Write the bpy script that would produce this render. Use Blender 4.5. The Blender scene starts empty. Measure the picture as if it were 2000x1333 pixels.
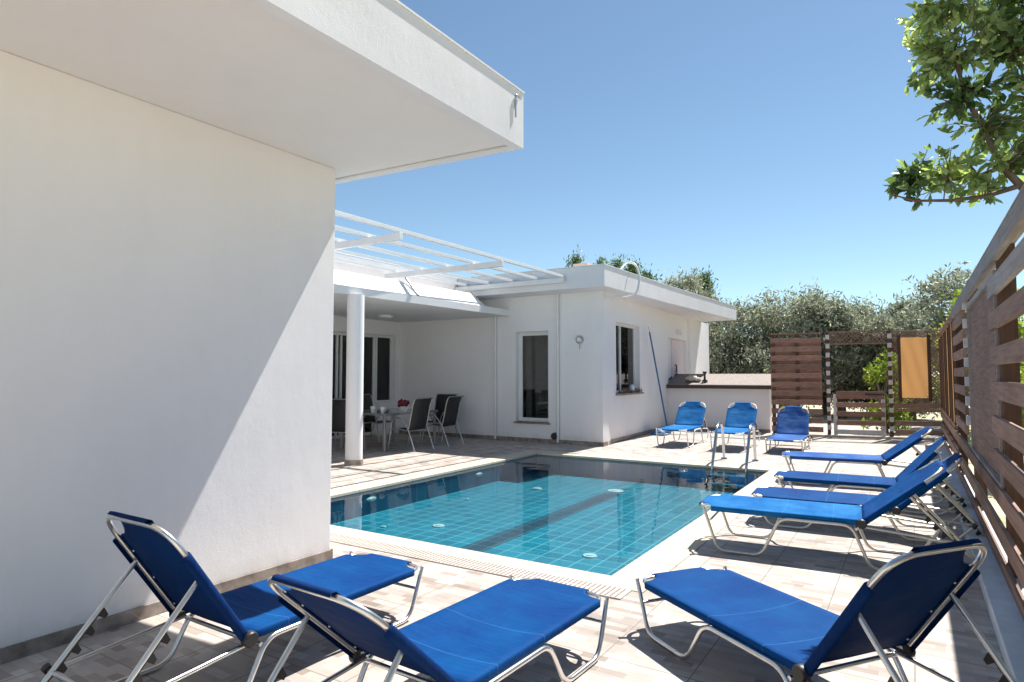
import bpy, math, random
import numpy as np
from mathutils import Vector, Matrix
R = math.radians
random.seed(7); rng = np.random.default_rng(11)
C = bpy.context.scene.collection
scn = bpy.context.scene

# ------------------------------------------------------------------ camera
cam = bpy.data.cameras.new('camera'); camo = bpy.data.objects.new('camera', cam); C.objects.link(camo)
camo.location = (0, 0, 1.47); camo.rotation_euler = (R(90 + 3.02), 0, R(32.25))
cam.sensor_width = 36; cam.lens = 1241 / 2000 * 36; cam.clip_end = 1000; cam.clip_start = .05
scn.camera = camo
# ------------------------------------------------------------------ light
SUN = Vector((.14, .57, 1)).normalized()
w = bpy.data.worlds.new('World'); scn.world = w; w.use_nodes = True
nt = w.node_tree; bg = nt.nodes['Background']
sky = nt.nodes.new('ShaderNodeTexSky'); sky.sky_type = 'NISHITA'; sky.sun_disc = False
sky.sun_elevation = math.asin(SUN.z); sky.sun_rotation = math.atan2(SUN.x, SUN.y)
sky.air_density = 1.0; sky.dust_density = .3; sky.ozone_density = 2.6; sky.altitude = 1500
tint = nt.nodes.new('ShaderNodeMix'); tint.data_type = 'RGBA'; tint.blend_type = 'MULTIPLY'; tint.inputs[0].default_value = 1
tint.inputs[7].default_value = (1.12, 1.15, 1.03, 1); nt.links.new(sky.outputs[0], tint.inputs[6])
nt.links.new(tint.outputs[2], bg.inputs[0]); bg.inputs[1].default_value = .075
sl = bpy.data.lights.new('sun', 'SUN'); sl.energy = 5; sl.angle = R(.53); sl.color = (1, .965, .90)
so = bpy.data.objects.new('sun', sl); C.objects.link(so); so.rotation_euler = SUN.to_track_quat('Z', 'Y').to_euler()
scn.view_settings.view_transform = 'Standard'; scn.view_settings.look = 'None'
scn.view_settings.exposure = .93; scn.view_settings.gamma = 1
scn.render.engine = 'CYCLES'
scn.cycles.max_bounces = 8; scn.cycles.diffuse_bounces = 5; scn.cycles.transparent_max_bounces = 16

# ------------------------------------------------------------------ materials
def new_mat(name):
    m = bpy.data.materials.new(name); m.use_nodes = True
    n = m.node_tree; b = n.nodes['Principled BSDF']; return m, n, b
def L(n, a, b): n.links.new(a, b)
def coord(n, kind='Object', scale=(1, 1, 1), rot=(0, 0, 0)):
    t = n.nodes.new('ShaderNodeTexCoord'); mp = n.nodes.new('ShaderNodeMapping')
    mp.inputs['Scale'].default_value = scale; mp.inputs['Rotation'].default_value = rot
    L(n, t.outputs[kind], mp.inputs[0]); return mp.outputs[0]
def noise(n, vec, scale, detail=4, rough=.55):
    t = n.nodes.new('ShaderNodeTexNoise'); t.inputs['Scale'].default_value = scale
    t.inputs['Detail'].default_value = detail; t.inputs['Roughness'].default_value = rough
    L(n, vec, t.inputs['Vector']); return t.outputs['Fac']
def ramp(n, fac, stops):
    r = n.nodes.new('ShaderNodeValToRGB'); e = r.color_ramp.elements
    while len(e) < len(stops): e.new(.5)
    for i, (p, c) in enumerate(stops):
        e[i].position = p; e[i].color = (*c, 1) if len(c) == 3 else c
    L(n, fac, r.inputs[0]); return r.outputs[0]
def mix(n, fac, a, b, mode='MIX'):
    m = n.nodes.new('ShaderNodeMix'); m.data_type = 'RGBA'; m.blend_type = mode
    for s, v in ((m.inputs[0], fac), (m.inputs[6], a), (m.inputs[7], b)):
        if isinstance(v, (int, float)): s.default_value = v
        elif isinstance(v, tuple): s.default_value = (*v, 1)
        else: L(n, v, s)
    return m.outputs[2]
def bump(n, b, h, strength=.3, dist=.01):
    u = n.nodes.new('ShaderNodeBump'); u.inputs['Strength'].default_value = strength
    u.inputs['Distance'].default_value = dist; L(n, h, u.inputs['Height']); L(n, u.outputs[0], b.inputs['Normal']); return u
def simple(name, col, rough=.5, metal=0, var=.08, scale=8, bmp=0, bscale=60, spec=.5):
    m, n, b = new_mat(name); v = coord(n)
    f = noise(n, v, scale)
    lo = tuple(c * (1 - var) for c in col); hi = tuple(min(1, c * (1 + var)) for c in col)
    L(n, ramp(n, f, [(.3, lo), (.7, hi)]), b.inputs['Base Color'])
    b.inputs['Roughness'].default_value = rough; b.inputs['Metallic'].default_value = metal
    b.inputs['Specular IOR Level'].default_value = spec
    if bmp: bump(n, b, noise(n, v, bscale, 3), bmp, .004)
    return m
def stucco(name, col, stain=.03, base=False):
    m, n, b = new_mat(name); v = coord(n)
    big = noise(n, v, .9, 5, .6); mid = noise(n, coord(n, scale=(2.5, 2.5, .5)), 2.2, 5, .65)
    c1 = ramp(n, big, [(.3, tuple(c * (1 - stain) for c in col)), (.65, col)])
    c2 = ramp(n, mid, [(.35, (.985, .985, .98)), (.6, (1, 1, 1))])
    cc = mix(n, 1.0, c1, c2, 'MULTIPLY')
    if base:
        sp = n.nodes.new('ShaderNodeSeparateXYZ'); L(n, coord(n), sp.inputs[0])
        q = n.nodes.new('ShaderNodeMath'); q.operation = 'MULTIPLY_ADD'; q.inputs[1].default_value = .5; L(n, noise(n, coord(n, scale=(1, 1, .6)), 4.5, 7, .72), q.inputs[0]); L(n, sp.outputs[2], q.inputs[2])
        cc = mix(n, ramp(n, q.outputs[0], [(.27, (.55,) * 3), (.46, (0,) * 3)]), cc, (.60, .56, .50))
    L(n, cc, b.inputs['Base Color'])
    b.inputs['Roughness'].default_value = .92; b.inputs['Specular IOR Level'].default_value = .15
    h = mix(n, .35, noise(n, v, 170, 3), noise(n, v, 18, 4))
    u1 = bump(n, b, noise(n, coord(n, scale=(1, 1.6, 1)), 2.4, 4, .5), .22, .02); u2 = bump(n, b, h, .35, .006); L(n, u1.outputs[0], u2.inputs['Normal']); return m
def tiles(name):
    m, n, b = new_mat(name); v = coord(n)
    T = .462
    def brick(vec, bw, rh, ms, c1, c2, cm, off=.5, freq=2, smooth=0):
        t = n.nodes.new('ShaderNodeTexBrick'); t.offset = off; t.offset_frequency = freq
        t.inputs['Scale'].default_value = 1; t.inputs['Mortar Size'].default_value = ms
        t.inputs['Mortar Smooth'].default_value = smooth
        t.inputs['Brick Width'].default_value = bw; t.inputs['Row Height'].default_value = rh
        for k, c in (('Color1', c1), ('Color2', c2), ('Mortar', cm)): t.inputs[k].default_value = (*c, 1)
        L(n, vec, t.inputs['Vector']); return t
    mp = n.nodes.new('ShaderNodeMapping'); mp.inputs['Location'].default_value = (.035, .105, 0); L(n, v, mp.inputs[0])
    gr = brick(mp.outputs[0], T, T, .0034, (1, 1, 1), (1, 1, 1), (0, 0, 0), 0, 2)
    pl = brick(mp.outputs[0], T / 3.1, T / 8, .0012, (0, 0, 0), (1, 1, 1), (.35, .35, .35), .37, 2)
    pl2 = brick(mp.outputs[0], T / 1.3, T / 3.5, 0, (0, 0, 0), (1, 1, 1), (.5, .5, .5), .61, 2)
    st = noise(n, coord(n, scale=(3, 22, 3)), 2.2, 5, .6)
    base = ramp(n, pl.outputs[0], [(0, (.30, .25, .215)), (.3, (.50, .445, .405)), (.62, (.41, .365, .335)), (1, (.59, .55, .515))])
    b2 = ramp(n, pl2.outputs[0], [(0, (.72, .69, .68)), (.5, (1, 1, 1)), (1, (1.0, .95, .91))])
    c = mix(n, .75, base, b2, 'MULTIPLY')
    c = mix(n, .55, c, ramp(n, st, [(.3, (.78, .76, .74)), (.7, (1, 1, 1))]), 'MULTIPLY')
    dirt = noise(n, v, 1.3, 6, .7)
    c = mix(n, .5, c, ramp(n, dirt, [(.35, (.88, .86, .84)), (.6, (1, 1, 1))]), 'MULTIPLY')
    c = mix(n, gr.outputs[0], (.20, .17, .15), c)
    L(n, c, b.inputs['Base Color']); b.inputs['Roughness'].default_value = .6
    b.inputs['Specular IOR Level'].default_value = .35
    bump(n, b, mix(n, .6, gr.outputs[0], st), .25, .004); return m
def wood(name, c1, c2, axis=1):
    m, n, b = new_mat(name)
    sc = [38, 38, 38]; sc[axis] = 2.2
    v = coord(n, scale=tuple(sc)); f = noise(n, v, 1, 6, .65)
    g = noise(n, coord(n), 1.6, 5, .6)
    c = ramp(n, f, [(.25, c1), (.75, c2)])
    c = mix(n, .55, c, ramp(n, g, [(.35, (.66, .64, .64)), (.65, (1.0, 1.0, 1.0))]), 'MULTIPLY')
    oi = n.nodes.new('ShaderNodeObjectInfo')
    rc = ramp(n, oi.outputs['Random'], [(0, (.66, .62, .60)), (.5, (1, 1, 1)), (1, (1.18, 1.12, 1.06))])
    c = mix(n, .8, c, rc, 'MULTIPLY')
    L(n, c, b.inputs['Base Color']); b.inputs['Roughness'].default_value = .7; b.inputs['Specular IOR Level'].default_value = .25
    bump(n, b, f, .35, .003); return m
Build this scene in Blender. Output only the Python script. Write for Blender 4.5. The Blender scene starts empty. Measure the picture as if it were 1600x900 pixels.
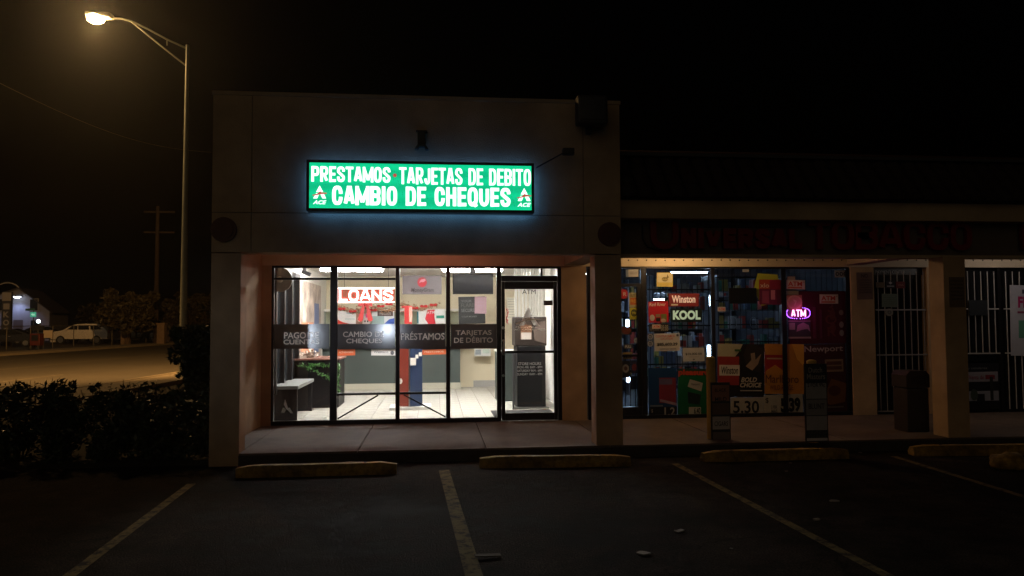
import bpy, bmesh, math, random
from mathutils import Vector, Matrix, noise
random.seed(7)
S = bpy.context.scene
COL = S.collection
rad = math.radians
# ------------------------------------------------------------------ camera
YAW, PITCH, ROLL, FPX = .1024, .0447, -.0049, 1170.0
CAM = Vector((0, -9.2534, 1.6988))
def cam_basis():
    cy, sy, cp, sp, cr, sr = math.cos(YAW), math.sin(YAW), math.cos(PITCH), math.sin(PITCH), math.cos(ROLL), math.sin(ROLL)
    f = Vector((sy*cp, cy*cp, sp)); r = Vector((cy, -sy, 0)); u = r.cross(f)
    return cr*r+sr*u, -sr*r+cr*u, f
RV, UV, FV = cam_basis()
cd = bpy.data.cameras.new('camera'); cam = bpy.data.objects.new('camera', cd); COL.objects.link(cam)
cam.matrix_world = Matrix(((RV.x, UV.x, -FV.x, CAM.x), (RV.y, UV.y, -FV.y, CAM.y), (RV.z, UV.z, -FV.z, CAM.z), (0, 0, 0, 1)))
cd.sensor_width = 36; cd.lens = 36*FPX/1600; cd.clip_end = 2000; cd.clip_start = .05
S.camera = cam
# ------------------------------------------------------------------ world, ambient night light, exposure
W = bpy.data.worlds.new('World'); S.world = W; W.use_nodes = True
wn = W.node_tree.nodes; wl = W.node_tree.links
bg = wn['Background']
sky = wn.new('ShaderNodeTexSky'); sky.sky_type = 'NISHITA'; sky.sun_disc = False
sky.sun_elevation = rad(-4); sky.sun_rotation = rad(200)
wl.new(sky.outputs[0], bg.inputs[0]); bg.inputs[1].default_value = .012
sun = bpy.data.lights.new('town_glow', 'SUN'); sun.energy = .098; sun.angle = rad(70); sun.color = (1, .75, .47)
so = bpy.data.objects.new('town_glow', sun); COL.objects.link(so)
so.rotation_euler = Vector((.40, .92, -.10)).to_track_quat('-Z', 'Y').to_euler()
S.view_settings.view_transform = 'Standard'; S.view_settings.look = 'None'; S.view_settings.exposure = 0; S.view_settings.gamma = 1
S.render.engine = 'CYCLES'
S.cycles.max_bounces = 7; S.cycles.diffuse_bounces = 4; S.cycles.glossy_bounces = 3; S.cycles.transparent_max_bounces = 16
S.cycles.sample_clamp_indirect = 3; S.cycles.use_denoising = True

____

**OBJECTIVE**
Please return, exactly as written, the lines from the first line of the records above through the line containing "scn = bpy.context.scene", both included, leaving out any pictures.

**SOLUTION TO THIS EXERCISE**
Write the bpy script that would produce this render. Use Blender 4.5. The Blender scene starts empty. Measure the picture as if it were 2000x1333 pixels.
import bpy, math, random
import numpy as np
from mathutils import Vector, Matrix
R = math.radians
random.seed(7); rng = np.random.default_rng(11)
C = bpy.context.scene.collection
scn = bpy.context.scene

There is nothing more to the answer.